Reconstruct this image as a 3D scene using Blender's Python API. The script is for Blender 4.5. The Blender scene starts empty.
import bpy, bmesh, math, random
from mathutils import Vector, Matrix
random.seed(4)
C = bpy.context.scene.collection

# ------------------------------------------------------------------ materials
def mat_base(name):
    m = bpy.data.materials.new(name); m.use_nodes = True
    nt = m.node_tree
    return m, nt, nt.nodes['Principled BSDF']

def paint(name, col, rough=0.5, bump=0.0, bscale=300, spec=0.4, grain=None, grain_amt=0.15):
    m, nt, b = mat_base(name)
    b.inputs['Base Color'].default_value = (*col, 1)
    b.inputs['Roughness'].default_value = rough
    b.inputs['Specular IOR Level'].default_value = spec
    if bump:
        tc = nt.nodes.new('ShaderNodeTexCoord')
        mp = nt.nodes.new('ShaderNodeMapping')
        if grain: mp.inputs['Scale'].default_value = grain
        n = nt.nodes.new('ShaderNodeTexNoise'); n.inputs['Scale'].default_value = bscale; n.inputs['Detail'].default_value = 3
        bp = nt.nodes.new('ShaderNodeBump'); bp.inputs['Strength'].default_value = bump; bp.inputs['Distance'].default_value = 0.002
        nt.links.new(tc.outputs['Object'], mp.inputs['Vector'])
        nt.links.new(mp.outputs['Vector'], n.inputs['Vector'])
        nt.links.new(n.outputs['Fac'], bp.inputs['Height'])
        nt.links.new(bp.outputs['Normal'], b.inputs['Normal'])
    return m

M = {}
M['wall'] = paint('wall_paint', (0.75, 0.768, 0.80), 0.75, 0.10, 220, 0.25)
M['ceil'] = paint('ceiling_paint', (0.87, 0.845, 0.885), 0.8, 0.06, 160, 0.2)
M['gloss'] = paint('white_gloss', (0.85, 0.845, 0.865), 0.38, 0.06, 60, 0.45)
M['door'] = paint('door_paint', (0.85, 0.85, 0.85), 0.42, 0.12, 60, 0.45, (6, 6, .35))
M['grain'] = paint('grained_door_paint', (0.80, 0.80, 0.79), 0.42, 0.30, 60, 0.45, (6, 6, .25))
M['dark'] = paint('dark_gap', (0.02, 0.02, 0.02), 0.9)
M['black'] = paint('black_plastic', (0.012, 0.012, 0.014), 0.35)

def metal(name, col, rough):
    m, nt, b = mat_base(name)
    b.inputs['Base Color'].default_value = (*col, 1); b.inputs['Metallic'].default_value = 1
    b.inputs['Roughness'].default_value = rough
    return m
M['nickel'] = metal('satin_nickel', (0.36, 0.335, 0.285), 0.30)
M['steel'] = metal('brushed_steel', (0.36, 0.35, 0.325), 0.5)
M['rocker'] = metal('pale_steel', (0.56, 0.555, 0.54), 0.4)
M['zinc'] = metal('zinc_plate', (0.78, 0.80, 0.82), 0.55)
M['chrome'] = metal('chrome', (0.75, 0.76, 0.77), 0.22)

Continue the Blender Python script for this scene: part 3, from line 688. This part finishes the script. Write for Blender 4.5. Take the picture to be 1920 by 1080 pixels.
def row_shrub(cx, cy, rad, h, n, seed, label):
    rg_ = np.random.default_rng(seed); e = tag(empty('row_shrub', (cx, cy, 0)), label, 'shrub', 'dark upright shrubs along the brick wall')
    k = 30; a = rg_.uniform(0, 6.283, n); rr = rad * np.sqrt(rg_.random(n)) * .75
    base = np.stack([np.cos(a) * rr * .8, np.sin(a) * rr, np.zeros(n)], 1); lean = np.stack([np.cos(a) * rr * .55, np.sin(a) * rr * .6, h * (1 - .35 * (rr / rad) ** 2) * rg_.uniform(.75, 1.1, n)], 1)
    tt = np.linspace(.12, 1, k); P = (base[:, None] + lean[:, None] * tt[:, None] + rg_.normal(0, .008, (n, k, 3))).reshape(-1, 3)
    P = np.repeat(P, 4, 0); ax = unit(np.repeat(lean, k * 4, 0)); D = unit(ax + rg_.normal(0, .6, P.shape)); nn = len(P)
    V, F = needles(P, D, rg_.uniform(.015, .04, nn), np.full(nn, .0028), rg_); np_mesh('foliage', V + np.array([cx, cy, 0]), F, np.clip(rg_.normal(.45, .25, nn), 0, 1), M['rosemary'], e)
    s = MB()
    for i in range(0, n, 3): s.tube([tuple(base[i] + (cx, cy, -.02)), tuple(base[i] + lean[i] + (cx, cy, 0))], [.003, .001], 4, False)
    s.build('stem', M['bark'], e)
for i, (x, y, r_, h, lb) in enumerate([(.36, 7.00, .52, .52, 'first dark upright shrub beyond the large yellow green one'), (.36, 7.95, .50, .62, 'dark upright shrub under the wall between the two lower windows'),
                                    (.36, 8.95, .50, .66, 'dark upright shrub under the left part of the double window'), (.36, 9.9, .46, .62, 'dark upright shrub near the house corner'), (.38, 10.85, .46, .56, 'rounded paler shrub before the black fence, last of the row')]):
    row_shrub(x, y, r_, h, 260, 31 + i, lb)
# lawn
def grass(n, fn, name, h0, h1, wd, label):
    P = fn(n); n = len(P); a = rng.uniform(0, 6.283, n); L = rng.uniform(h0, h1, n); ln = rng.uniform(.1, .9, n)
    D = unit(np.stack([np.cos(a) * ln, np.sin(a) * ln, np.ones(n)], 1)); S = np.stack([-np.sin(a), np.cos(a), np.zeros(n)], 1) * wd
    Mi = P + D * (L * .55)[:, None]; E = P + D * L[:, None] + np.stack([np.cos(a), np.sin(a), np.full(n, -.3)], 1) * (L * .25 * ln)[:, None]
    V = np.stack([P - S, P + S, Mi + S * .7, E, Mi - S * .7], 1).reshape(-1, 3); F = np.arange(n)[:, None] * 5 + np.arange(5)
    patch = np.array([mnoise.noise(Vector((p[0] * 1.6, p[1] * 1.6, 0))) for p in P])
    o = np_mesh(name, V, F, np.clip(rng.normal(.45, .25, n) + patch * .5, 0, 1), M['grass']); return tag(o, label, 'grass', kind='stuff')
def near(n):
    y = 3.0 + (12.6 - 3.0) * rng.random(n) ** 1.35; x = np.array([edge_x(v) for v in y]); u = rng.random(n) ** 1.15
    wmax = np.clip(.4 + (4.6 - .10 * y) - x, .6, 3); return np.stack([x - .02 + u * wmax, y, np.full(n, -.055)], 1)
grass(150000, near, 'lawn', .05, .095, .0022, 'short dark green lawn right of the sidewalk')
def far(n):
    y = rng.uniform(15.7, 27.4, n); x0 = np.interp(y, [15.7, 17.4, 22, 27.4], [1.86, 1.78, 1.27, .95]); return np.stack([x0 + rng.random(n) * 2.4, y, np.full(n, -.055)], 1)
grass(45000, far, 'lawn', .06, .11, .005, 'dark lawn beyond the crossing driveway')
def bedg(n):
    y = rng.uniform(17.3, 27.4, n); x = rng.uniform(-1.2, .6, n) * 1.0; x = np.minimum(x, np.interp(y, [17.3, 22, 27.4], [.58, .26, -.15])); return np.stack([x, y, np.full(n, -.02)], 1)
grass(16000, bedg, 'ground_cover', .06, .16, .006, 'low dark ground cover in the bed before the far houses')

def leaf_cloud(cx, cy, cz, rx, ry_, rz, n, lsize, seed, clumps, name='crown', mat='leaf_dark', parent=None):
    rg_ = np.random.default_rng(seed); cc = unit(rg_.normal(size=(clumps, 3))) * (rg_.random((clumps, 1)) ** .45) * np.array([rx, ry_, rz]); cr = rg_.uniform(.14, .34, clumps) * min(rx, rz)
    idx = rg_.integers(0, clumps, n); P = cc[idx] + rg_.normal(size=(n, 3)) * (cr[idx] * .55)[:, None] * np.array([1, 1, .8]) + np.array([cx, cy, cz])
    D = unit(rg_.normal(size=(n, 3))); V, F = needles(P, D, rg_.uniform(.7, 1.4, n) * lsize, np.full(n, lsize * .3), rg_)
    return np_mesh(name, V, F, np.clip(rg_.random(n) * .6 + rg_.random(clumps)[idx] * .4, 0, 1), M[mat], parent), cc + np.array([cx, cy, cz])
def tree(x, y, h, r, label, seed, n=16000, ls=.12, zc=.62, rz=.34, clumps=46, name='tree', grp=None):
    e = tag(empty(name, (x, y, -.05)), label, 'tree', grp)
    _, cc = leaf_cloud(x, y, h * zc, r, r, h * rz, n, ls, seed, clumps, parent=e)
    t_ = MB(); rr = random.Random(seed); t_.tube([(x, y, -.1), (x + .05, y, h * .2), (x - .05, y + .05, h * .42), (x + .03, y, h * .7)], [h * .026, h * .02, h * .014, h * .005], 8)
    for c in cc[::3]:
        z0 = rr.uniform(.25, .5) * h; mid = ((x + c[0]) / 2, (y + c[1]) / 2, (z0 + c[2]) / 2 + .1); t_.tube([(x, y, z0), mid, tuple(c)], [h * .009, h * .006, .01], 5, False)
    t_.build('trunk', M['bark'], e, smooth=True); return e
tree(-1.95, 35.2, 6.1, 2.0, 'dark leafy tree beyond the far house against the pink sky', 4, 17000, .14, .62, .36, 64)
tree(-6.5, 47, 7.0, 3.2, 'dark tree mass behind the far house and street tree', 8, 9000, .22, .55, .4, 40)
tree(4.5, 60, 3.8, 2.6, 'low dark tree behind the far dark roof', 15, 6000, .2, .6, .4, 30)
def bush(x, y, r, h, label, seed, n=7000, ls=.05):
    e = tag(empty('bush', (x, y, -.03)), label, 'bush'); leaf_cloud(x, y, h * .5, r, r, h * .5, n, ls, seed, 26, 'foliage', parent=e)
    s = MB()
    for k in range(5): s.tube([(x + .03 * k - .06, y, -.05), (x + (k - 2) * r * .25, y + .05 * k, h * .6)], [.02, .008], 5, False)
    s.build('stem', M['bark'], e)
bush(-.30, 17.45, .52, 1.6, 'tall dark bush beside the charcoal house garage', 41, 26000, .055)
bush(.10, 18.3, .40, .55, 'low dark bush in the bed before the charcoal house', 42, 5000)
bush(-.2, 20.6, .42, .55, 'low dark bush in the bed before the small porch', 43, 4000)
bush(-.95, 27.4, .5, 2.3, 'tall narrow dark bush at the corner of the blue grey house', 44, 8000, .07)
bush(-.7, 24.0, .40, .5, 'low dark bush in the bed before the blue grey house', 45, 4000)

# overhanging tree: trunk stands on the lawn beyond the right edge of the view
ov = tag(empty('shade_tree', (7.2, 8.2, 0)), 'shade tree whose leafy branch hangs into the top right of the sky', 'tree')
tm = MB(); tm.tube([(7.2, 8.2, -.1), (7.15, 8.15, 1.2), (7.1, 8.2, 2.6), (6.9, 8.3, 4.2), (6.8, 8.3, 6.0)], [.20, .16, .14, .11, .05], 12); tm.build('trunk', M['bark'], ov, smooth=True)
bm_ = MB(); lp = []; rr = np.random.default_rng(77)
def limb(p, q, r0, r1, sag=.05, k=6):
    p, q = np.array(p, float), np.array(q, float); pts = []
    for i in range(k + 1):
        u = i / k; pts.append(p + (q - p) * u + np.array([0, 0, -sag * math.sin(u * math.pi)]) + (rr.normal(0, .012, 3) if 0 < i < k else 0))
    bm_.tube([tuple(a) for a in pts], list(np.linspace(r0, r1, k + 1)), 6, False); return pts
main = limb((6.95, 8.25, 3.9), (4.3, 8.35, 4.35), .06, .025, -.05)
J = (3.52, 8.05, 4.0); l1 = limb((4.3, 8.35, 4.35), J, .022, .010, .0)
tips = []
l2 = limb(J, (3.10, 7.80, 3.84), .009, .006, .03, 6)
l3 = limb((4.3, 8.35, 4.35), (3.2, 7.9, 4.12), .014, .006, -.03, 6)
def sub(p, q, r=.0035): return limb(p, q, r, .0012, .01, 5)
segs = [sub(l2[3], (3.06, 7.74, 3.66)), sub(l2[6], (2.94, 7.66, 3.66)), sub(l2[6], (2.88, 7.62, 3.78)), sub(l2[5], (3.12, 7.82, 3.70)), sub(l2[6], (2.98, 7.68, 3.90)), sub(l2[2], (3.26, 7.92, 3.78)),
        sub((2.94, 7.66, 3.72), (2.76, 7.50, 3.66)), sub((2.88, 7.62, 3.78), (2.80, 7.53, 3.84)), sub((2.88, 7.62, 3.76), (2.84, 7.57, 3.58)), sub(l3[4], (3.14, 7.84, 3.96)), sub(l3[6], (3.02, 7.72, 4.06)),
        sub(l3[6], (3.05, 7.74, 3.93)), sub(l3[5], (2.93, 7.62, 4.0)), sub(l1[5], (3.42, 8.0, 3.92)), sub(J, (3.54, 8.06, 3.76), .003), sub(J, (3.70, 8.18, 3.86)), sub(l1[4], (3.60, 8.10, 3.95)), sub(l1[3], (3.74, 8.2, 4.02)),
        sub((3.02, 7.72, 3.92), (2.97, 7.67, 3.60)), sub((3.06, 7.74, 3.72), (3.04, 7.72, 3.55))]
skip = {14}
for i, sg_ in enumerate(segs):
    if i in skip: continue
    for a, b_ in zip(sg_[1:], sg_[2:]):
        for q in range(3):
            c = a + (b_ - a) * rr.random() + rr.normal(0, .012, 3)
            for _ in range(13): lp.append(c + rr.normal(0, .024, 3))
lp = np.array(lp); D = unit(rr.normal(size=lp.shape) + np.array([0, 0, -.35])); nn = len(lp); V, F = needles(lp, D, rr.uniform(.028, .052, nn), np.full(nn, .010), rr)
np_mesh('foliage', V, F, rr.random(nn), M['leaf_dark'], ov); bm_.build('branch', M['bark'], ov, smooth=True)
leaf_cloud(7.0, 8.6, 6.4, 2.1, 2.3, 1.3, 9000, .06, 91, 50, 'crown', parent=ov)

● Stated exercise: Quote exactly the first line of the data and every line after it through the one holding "C = bpy.context.scene.collection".

● Task solution:
Reconstruct this image as a 3D scene using Blender's Python API. The script is for Blender 4.5. The Blender scene starts empty.
import bpy, bmesh, math, random
from mathutils import Vector, Matrix
random.seed(4)
C = bpy.context.scene.collection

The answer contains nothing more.